Y Hochschild narra todo esto con una prosa que es tan vívida y consistente como emocionalmente contenida. Su contribución principal es que recupera una historia que es familiar y se centra en los estadounidenses con un enfoque poco romántico sobre los motivos que llevaron a “los buenos” a perder, logra evocar con destreza el compromiso en ambos bandos al tiempo que evita el jaleo retrospectivo de la República.

El único personaje que logra sacarle de su compostura es el noruego Torkild Rieber, jefe de la Texaco, que admiraba a Hitler y envió millones de barriles de petróleo a los Nacionales en violación del acuerdo de no intervención y faltando a sus obligaciones firmadas con el gobierno republicano antes de que empezara la guerra.
Justo antes del comienzo de la Segunda Guerra Mundial, en 1939, Rieber contrató asistentes pronazis que enviaban telegramas a Berlín con “información cifrada sobre los barcos que zarpaban de Nueva York para Gran Bretaña y cuál era su carga”. Cuando se supo de su comportamiento, Rieber tuvo que dimitir de su cargo en Texaco y acabó por convertirse en un hombre bien conectado, de mucho dinero, con “aprecio por líderes autoritarios” como Franco o el sah de Persia.
Por su parte, la República Española no pudo o no quiso renunciar a la ayuda de uno de los dictadores más sangrientos de la época y de la historia. Hochschild deja claro que al aceptar la ayuda de Stalin firmó un pacto con el diablo que comprometió su imagen democrática y tolerante. En 1937, los comunistas leales al Kremlin dieron un golpe y desarrollaron el aparato represivo de la República.
A los anarquistas y otros radicales que querían crear una sociedad sin clases los calificaron de aliados del fascismo. La insidia dentro de la izquierda desató combates en Barcelona que dejaron cientos de muertos, soldados que hubieran sido necesarios en el frente. Cuando todo terminó, el gobierno encarceló a muchos supuestos “quintacolumnistas” y ejecutó a varios de los líderes trotskistas.
Ninguno de los estadounidenses del libro estuvo implicado directamente la represión de la izquierda no comunista. Hemingway no escribió una línea sobre la aniquilación brutal a la que fue sometida la izquierda más radical. Aunque algunos miembros de la Brigada Lincoln se quejaron en privado del dogmatismo miope de quienes sacrificaban la efectividad en combate en el altar de la línea del partido, no defendieron a aquellos compañeros de combate que se negaron a obedecer órdenes del único país dispuesto a darle apoyo material a una República ya muy debilitada.

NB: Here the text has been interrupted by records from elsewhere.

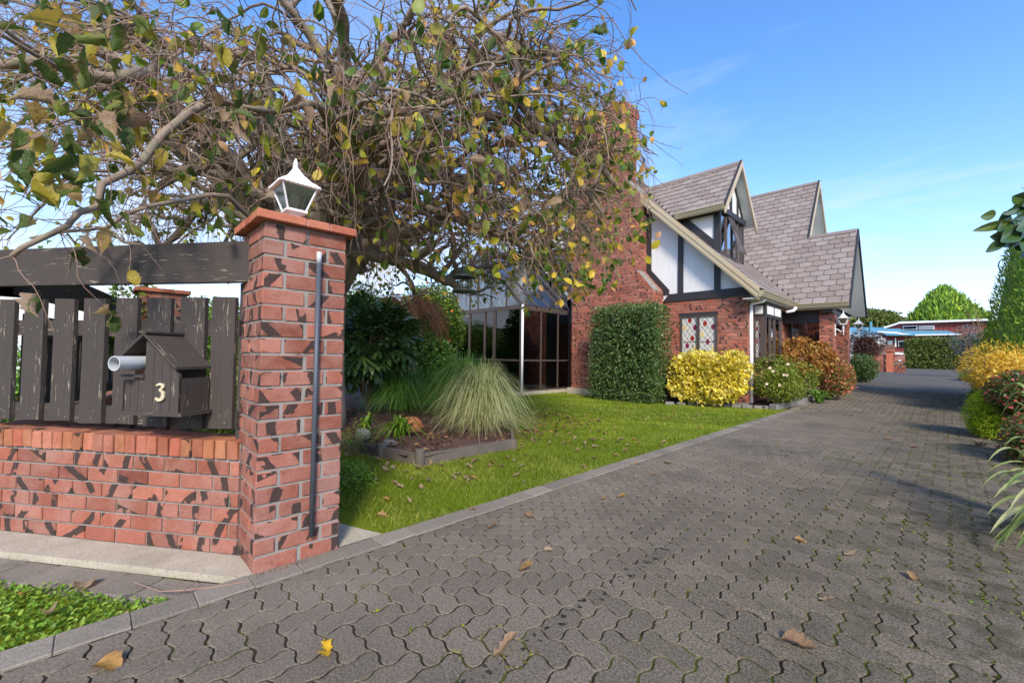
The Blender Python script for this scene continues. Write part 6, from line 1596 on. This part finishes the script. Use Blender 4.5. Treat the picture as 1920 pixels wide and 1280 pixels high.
# low branch sweeping towards the camera and resting on the fence beam
for b,r0 in (([(640,330,5.6),(575,250,4.6),(500,215,3.8),(430,190,3.2),(350,215,2.75),(265,300,2.4),(190,345,2.2),(150,400,2.12),(95,440,2.05),(25,478,2.0)],.034),([(430,190,3.2),(380,110,2.9),(300,60,2.5),(240,80,2.2),(190,170,2.0),(120,200,1.85),(40,260,1.75),(-40,330,1.7)],.018),([(350,215,2.75),(250,190,2.3),(160,240,2.0),(90,300,1.8),(20,340,1.7)],.014),([(520,460,3.6),(430,370,3.0),(330,378,2.7),(240,400,2.5),(160,430,2.4),(60,450,2.3)],.02),([(560,60,3.6),(440,20,2.9),(300,10,2.3),(200,60,1.9),(110,50,1.7),(60,130,1.65)],.016)):
    pp=[CP(x,y,d) for x,y,d in b]; q=[pp[0]]
    for a_,c_ in zip(pp,pp[1:]): q+=[a_.lerp(c_,.5)+rv(.035),c_+rv(.012)]
    sec.append(q); secr.append([r0*(1-.68*j/(len(q)-1)) for j in range(len(q))]); near_.append(q)
for q in near_:
    for z in range(9):
        p0=q[rr.randint(3,len(q)-1)]; d=rv(1)
        def pull(p,t,d=d): return (d*.6+Vector((0,0,.2-1.2*t))).normalized()
        tw.append(wander(p0,d,rr.uniform(.25,.8),8,.4,pull,z)); twr.append([.0034*(1-.5*j/8) for j in range(9)])
# a few long bare shoots against the sky at the right
bare=[[(985,85),(1030,45),(1075,28),(1150,35),(1175,80),(1212,118),(1250,155),(1290,178)],[(985,85),(1020,42),(1060,50),(1082,85),(1098,130),(1100,190)],[(950,0),(985,35),(1020,50),(1062,90),(1110,128),(1156,152)],[(1000,60),(1015,20),(1020,-10)],[(1010,55),(1060,75),(1090,120),(1128,155)],[(1105,205),(1130,190),(1150,185),(1180,172)],[(1150,235),(1200,233),(1265,240)],[(1160,240),(1215,260),(1240,280),(1280,310)],[(1200,250),(1240,270),(1275,280)],[(1195,310),(1225,330),(1255,355)]]
for b in bare:
    d=4.9; pp=[CP(x+rr.uniform(-2,2),y,d+.05*i) for i,(x,y) in enumerate(b)]; tw.append(pp); k0=.009 if b is bare[0] or b is bare[1] else .006; twr.append([k0*(1-.7*j/(len(pp)-1)) for j in range(len(pp))])
    for p in pp[1:]: 
        q=p+rv(.05)+Vector((0,0,.02)); tw.append([p,p.lerp(q,.5)+rv(.01),q]); twr.append([.003,.003,.0045])
nbare=sum(1+len(b)-1 for b in bare)
def okp(pp): 
    for p in pp:
        if (Vector(p)-CAM).length<1.0 or math.hypot(p[0]-knob.x,p[1]-knob.y)>4.55: return False
    return True
def cull(a,b):
    z=[(x,y) for x,y in zip(a,b) if okp(x)]; return [np.array([tuple(v) for v in x]) for x,_ in z],[np.array(y) for _,y in z]
A,B=cull(sec,secr); V,F_,R=tubes_np(A,B,6); obj('branches',mesh('branches',V,F_,'bark',R,smooth=True),elm,kind='stuff')
A,B=cull(ter,terr); V,F_,R=tubes_np(A,B,4); obj('small_branches',mesh('small_branches',V,F_,'bark',R,smooth=True),elm,kind='stuff')
A,B=cull(tw,twr); A+= [np.array([tuple(v) for v in x]) for x in tw[-nbare:]]; B+=[np.array(y) for y in twr[-nbare:]]
V,F_,R=tubes_np(A,B,3); obj('twigs',mesh('twigs',V,F_,'twig',R),elm,kind='stuff')
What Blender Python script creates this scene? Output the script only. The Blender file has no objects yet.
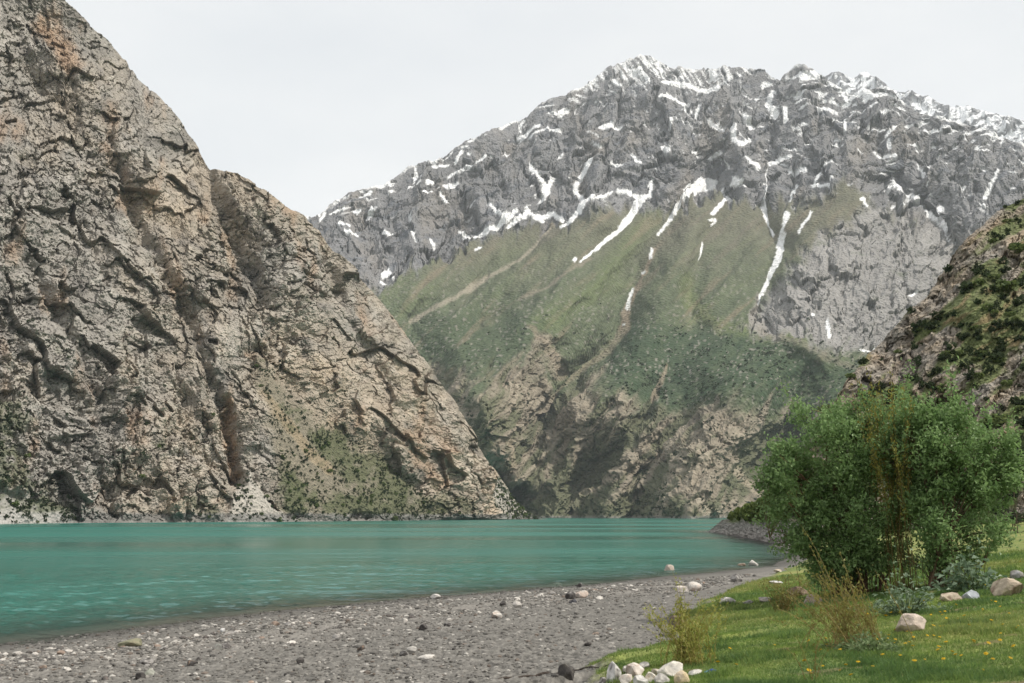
import bpy, bmesh, math, random
import numpy as np
from mathutils import Vector, Matrix

# ------------------------------------------------------------------ scene, camera, light
S = bpy.context.scene
COL = S.collection
rng = np.random.default_rng(7)
random.seed(7)
R = math.radians

CAM_Z = 4.0
F = 35.0 / 36.0 * 1024.0
PITCH = math.atan((516.0 - 341.5) / F)
cam = bpy.data.cameras.new("camera")
cam.lens = 35.0; cam.sensor_width = 36.0
cam.clip_start = 0.1; cam.clip_end = 40000.0
cam.dof.use_dof = True; cam.dof.focus_distance = 400.0; cam.dof.aperture_fstop = 2.6
cam_o = bpy.data.objects.new("camera", cam); COL.objects.link(cam_o)
cam_o.location = (0, 0, CAM_Z)
cam_o.rotation_euler = (R(90) + PITCH, 0, 0)
S.camera = cam_o

S.view_settings.view_transform = 'Standard'
S.view_settings.look = 'None'
S.view_settings.exposure = 0.0
S.view_settings.gamma = 1.0
S.view_settings.use_curve_mapping = False
S.render.engine = 'CYCLES'
S.cycles.use_denoising = True
S.cycles.max_bounces = 6
S.cycles.diffuse_bounces = 3
S.cycles.glossy_bounces = 3
S.cycles.transparent_max_bounces = 8
S.cycles.volume_bounces = 1

SUN_AZ = 98.0      # clockwise from the view direction (+Y)
SUN_EL = 53.0
sun = bpy.data.lights.new("sun", 'SUN')
sun.energy = 4.6; sun.angle = R(2.0); sun.color = (1.0, 0.95, 0.87)
sun_o = bpy.data.objects.new("sun", sun); COL.objects.link(sun_o)
sd = Vector((math.sin(R(SUN_AZ)) * math.cos(R(SUN_EL)), math.cos(R(SUN_AZ)) * math.cos(R(SUN_EL)), math.sin(R(SUN_EL))))
sun_o.rotation_euler = sd.to_track_quat('Z', 'Y').to_euler()
sun_o.location = sd * 200

W = bpy.data.worlds.new("World"); S.world = W; W.use_nodes = True
nt = W.node_tree; nt.nodes.clear()
def wn(t, **k):
    n = nt.nodes.new(t)
    for a, b in k.items(): setattr(n, a, b)
    return n
sky = wn('ShaderNodeTexSky', sky_type='NISHITA', sun_disc=False, sun_elevation=R(SUN_EL), sun_rotation=R(SUN_AZ))
bg1 = wn('ShaderNodeBackground'); bg1.inputs['Strength'].default_value = 0.1
nt.links.new(sky.outputs[0], bg1.inputs['Color'])
tc = wn('ShaderNodeTexCoord')
mp = wn('ShaderNodeMapping'); mp.inputs['Scale'].default_value = (1.2, 1.2, 3.0)
nt.links.new(tc.outputs['Generated'], mp.inputs['Vector'])
nz = wn('ShaderNodeTexNoise'); nz.inputs['Scale'].default_value = 1.6; nz.inputs['Detail'].default_value = 5; nz.inputs['Roughness'].default_value = 0.5
nt.links.new(mp.outputs[0], nz.inputs['Vector'])
cr = wn('ShaderNodeValToRGB')
cr.color_ramp.elements[0].position = 0.34; cr.color_ramp.elements[0].color = (0.84, 0.865, 0.89, 1)
cr.color_ramp.elements[1].position = 0.64; cr.color_ramp.elements[1].color = (0.985, 0.99, 0.985, 1)
nt.links.new(nz.outputs['Fac'], cr.inputs['Fac'])
bg2 = wn('ShaderNodeBackground'); bg2.inputs['Strength'].default_value = 1.0
nt.links.new(cr.outputs['Color'], bg2.inputs['Color'])
mx = wn('ShaderNodeMixShader'); mx.inputs[0].default_value = 0.95     # thin bright overcast over the blue
nt.links.new(bg1.outputs[0], mx.inputs[1]); nt.links.new(bg2.outputs[0], mx.inputs[2])
wo = wn('ShaderNodeOutputWorld'); nt.links.new(mx.outputs[0], wo.inputs['Surface'])

# ------------------------------------------------------------------ noise
def _h(ix, iy, seed):
    h = (ix.astype(np.int64) * 374761393 + iy.astype(np.int64) * 668265263 + seed * 974634777).astype(np.uint64)
    h = (h ^ (h >> np.uint64(13))) * np.uint64(1274126177)
    h = (h ^ (h >> np.uint64(16))) & np.uint64(0xFFFFFFFF)
    h = (h * np.uint64(2246822519)) & np.uint64(0xFFFFFFFF)
    h = h ^ (h >> np.uint64(15))
    return (h & np.uint64(0xFFFFFF)).astype(np.float64) / float(0xFFFFFF)

def pn(x, y, seed=0):
    """2-D gradient noise, about -1..1"""
    x = np.asarray(x, float); y = np.asarray(y, float)
    ix = np.floor(x); iy = np.floor(y); fx = x - ix; fy = y - iy
    ux = fx * fx * fx * (fx * (fx * 6 - 15) + 10); uy = fy * fy * fy * (fy * (fy * 6 - 15) + 10)
    def g(dx, dy):
        a = _h(ix + dx, iy + dy, seed) * 6.2831853
        return np.cos(a) * (fx - dx) + np.sin(a) * (fy - dy)
    n0 = g(0, 0) * (1 - ux) + g(1, 0) * ux
    n1 = g(0, 1) * (1 - ux) + g(1, 1) * ux
    return (n0 * (1 - uy) + n1 * uy) * 1.5

def fbm(x, y, o=4, seed=0, gain=0.5):
    s = 0; a = 1; t = 0
    for k in range(o):
        s = s + a * pn(x * 2 ** k + 17.3 * k, y * 2 ** k - 9.1 * k, seed + k); t += a; a *= gain
    return s / t

def ridged(x, y, o=4, seed=0, gain=0.5):
    s = 0; a = 1; t = 0
    for k in range(o):
        s = s + a * (1 - 2 * np.abs(pn(x * 2 ** k + 5.7 * k, y * 2 ** k + 3.3 * k, seed + k))); t += a; a *= gain
    return s / t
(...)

Mediada esta apasionante historia, Hochschild entra en lo mismo que Orwell se preguntó, lo que tantos historiadores han debatido desde entonces: ¿el objetivo de construir una sociedad de iguales sin clases choca con las necesidades que marca que primero hay que ganar la guerra? En Barcelona y algunas ciudades más, los trabajadores tomaron el control de las fábricas y abolieron cualquier vestigio del antiguo orden, desde el escalafón militar a las propinas.
Nada pudo evitar la victoria de Franco. Hochschild concluye que “para combatir en una guerra sofisticada y mecanizada, se necesita un ejército con disciplina y mando central mucho más que una serie de milicias al mando de partidos políticos y sindicatos”.
Quizás esa sea la mayor tragedia de la Guerra Civil española. La República no tuvo otra alternativa que ceder al control que Stalin y sus secuaces decidieron ejercer. Y hacerlo solo sirvió para dejar a quienes la defendían tan divididos y enfrentados que no pudieron lograr su objetivo. ¿Donde está la parte romántica?